Problem requirements:
Your task is to transcribe all of the data below exactly, omitting the images.

== Information shown ==

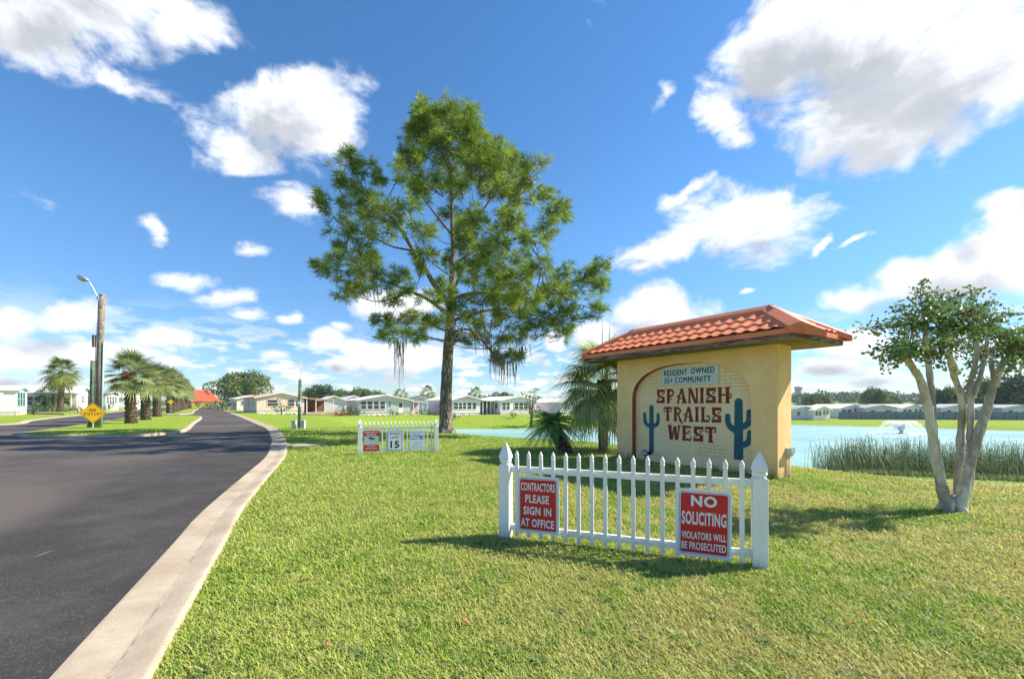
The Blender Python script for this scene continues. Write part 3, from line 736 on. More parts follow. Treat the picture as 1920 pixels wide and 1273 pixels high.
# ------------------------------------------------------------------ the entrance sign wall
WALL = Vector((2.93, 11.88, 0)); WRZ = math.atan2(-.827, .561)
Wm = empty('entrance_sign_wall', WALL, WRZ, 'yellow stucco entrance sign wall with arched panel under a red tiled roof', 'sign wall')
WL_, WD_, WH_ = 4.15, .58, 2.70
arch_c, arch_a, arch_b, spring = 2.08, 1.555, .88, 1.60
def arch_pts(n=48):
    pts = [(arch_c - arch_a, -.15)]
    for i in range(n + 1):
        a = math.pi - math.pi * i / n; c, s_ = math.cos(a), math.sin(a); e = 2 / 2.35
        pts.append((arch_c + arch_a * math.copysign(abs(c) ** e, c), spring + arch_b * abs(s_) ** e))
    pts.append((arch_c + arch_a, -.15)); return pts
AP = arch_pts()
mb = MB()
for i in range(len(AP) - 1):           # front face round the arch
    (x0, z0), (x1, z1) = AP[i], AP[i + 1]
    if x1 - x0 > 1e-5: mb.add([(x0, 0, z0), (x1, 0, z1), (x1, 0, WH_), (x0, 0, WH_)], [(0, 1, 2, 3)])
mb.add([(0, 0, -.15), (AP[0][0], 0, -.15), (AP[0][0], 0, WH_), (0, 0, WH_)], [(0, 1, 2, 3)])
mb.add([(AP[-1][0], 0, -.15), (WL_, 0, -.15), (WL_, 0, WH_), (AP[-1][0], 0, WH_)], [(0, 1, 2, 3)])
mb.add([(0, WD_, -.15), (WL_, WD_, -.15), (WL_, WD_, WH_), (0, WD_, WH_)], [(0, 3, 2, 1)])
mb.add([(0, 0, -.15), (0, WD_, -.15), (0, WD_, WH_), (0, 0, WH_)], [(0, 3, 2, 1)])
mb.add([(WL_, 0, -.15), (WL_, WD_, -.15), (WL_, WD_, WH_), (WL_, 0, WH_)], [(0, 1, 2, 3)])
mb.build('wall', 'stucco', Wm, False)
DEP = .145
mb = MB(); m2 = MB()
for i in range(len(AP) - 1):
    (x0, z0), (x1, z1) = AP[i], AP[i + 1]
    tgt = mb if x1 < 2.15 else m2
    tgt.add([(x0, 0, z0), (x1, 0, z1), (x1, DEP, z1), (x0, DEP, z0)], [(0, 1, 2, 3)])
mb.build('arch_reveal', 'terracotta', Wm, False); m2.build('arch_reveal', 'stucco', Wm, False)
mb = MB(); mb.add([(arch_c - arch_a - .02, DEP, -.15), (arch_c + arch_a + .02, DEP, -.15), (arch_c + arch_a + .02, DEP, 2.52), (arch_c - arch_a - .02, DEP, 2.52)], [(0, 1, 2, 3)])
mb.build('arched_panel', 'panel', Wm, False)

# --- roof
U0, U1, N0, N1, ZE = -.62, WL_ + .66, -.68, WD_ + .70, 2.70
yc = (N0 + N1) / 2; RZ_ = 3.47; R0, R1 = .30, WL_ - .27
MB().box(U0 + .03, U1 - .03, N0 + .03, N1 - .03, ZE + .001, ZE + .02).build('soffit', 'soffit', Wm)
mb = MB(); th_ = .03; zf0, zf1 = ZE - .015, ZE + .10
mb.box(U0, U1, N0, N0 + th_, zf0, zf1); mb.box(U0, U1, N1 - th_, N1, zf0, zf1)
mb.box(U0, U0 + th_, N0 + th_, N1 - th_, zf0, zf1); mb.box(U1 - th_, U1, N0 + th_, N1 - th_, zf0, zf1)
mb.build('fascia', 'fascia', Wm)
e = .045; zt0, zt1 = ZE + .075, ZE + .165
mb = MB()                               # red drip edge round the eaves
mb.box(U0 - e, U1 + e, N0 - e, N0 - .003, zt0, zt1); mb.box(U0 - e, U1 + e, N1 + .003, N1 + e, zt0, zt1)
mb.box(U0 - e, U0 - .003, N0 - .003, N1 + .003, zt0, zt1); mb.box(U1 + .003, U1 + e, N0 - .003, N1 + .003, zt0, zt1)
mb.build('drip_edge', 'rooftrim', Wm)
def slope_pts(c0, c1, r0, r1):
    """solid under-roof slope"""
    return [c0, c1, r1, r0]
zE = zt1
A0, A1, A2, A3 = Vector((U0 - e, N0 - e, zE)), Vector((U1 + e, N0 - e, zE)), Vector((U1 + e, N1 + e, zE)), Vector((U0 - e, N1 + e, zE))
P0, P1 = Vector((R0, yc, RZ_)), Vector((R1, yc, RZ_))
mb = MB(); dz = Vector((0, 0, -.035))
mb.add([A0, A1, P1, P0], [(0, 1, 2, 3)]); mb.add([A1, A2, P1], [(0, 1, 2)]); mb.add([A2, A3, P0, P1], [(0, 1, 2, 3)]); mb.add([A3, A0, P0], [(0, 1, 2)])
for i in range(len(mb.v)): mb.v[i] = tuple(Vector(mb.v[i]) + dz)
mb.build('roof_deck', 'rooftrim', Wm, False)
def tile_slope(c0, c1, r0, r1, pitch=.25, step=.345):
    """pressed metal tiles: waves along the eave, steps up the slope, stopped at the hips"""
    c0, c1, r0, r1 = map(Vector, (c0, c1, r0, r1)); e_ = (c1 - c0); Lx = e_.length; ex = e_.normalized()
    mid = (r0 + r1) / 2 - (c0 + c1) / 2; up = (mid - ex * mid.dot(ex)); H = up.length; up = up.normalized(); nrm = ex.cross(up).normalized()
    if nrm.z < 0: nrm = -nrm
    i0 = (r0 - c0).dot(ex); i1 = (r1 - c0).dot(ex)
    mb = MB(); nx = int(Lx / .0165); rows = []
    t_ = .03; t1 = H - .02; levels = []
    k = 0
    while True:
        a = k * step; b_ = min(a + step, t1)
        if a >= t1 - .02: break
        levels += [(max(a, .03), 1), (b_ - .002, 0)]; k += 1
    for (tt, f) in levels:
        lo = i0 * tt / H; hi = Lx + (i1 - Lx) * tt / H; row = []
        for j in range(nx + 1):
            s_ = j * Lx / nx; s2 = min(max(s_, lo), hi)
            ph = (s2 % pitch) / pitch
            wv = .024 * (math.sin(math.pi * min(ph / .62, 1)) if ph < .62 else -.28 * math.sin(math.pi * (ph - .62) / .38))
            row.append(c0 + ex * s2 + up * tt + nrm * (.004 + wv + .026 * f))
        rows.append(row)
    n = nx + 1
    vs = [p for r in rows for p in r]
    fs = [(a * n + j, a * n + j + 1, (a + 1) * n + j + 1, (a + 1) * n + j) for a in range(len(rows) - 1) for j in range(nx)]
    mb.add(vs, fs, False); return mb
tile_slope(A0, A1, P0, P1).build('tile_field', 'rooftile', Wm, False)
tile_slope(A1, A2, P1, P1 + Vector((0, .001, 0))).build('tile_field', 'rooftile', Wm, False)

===

The output:
The Blender Python script for this scene continues. Write part 3, from line 736 on. More parts follow. Treat the picture as 1920 pixels wide and 1273 pixels high.
# ------------------------------------------------------------------ the entrance sign wall
WALL = Vector((2.93, 11.88, 0)); WRZ = math.atan2(-.827, .561)
Wm = empty('entrance_sign_wall', WALL, WRZ, 'yellow stucco entrance sign wall with arched panel under a red tiled roof', 'sign wall')
WL_, WD_, WH_ = 4.15, .58, 2.70
arch_c, arch_a, arch_b, spring = 2.08, 1.555, .88, 1.60
def arch_pts(n=48):
    pts = [(arch_c - arch_a, -.15)]
    for i in range(n + 1):
        a = math.pi - math.pi * i / n; c, s_ = math.cos(a), math.sin(a); e = 2 / 2.35
        pts.append((arch_c + arch_a * math.copysign(abs(c) ** e, c), spring + arch_b * abs(s_) ** e))
    pts.append((arch_c + arch_a, -.15)); return pts
AP = arch_pts()
mb = MB()
for i in range(len(AP) - 1):           # front face round the arch
    (x0, z0), (x1, z1) = AP[i], AP[i + 1]
    if x1 - x0 > 1e-5: mb.add([(x0, 0, z0), (x1, 0, z1), (x1, 0, WH_), (x0, 0, WH_)], [(0, 1, 2, 3)])
mb.add([(0, 0, -.15), (AP[0][0], 0, -.15), (AP[0][0], 0, WH_), (0, 0, WH_)], [(0, 1, 2, 3)])
mb.add([(AP[-1][0], 0, -.15), (WL_, 0, -.15), (WL_, 0, WH_), (AP[-1][0], 0, WH_)], [(0, 1, 2, 3)])
mb.add([(0, WD_, -.15), (WL_, WD_, -.15), (WL_, WD_, WH_), (0, WD_, WH_)], [(0, 3, 2, 1)])
mb.add([(0, 0, -.15), (0, WD_, -.15), (0, WD_, WH_), (0, 0, WH_)], [(0, 3, 2, 1)])
mb.add([(WL_, 0, -.15), (WL_, WD_, -.15), (WL_, WD_, WH_), (WL_, 0, WH_)], [(0, 1, 2, 3)])
mb.build('wall', 'stucco', Wm, False)
DEP = .145
mb = MB(); m2 = MB()
for i in range(len(AP) - 1):
    (x0, z0), (x1, z1) = AP[i], AP[i + 1]
    tgt = mb if x1 < 2.15 else m2
    tgt.add([(x0, 0, z0), (x1, 0, z1), (x1, DEP, z1), (x0, DEP, z0)], [(0, 1, 2, 3)])
mb.build('arch_reveal', 'terracotta', Wm, False); m2.build('arch_reveal', 'stucco', Wm, False)
mb = MB(); mb.add([(arch_c - arch_a - .02, DEP, -.15), (arch_c + arch_a + .02, DEP, -.15), (arch_c + arch_a + .02, DEP, 2.52), (arch_c - arch_a - .02, DEP, 2.52)], [(0, 1, 2, 3)])
mb.build('arched_panel', 'panel', Wm, False)

# --- roof
U0, U1, N0, N1, ZE = -.62, WL_ + .66, -.68, WD_ + .70, 2.70
yc = (N0 + N1) / 2; RZ_ = 3.47; R0, R1 = .30, WL_ - .27
MB().box(U0 + .03, U1 - .03, N0 + .03, N1 - .03, ZE + .001, ZE + .02).build('soffit', 'soffit', Wm)
mb = MB(); th_ = .03; zf0, zf1 = ZE - .015, ZE + .10
mb.box(U0, U1, N0, N0 + th_, zf0, zf1); mb.box(U0, U1, N1 - th_, N1, zf0, zf1)
mb.box(U0, U0 + th_, N0 + th_, N1 - th_, zf0, zf1); mb.box(U1 - th_, U1, N0 + th_, N1 - th_, zf0, zf1)
mb.build('fascia', 'fascia', Wm)
e = .045; zt0, zt1 = ZE + .075, ZE + .165
mb = MB()                               # red drip edge round the eaves
mb.box(U0 - e, U1 + e, N0 - e, N0 - .003, zt0, zt1); mb.box(U0 - e, U1 + e, N1 + .003, N1 + e, zt0, zt1)
mb.box(U0 - e, U0 - .003, N0 - .003, N1 + .003, zt0, zt1); mb.box(U1 + .003, U1 + e, N0 - .003, N1 + .003, zt0, zt1)
mb.build('drip_edge', 'rooftrim', Wm)
def slope_pts(c0, c1, r0, r1):
    """solid under-roof slope"""
    return [c0, c1, r1, r0]
zE = zt1
A0, A1, A2, A3 = Vector((U0 - e, N0 - e, zE)), Vector((U1 + e, N0 - e, zE)), Vector((U1 + e, N1 + e, zE)), Vector((U0 - e, N1 + e, zE))
P0, P1 = Vector((R0, yc, RZ_)), Vector((R1, yc, RZ_))
mb = MB(); dz = Vector((0, 0, -.035))
mb.add([A0, A1, P1, P0], [(0, 1, 2, 3)]); mb.add([A1, A2, P1], [(0, 1, 2)]); mb.add([A2, A3, P0, P1], [(0, 1, 2, 3)]); mb.add([A3, A0, P0], [(0, 1, 2)])
for i in range(len(mb.v)): mb.v[i] = tuple(Vector(mb.v[i]) + dz)
mb.build('roof_deck', 'rooftrim', Wm, False)
def tile_slope(c0, c1, r0, r1, pitch=.25, step=.345):
    """pressed metal tiles: waves along the eave, steps up the slope, stopped at the hips"""
    c0, c1, r0, r1 = map(Vector, (c0, c1, r0, r1)); e_ = (c1 - c0); Lx = e_.length; ex = e_.normalized()
    mid = (r0 + r1) / 2 - (c0 + c1) / 2; up = (mid - ex * mid.dot(ex)); H = up.length; up = up.normalized(); nrm = ex.cross(up).normalized()
    if nrm.z < 0: nrm = -nrm
    i0 = (r0 - c0).dot(ex); i1 = (r1 - c0).dot(ex)
    mb = MB(); nx = int(Lx / .0165); rows = []
    t_ = .03; t1 = H - .02; levels = []
    k = 0
    while True:
        a = k * step; b_ = min(a + step, t1)
        if a >= t1 - .02: break
        levels += [(max(a, .03), 1), (b_ - .002, 0)]; k += 1
    for (tt, f) in levels:
        lo = i0 * tt / H; hi = Lx + (i1 - Lx) * tt / H; row = []
        for j in range(nx + 1):
            s_ = j * Lx / nx; s2 = min(max(s_, lo), hi)
            ph = (s2 % pitch) / pitch
            wv = .024 * (math.sin(math.pi * min(ph / .62, 1)) if ph < .62 else -.28 * math.sin(math.pi * (ph - .62) / .38))
            row.append(c0 + ex * s2 + up * tt + nrm * (.004 + wv + .026 * f))
        rows.append(row)
    n = nx + 1
    vs = [p for r in rows for p in r]
    fs = [(a * n + j, a * n + j + 1, (a + 1) * n + j + 1, (a + 1) * n + j) for a in range(len(rows) - 1) for j in range(nx)]
    mb.add(vs, fs, False); return mb
tile_slope(A0, A1, P0, P1).build('tile_field', 'rooftile', Wm, False)
tile_slope(A1, A2, P1, P1 + Vector((0, .001, 0))).build('tile_field', 'rooftile', Wm, False)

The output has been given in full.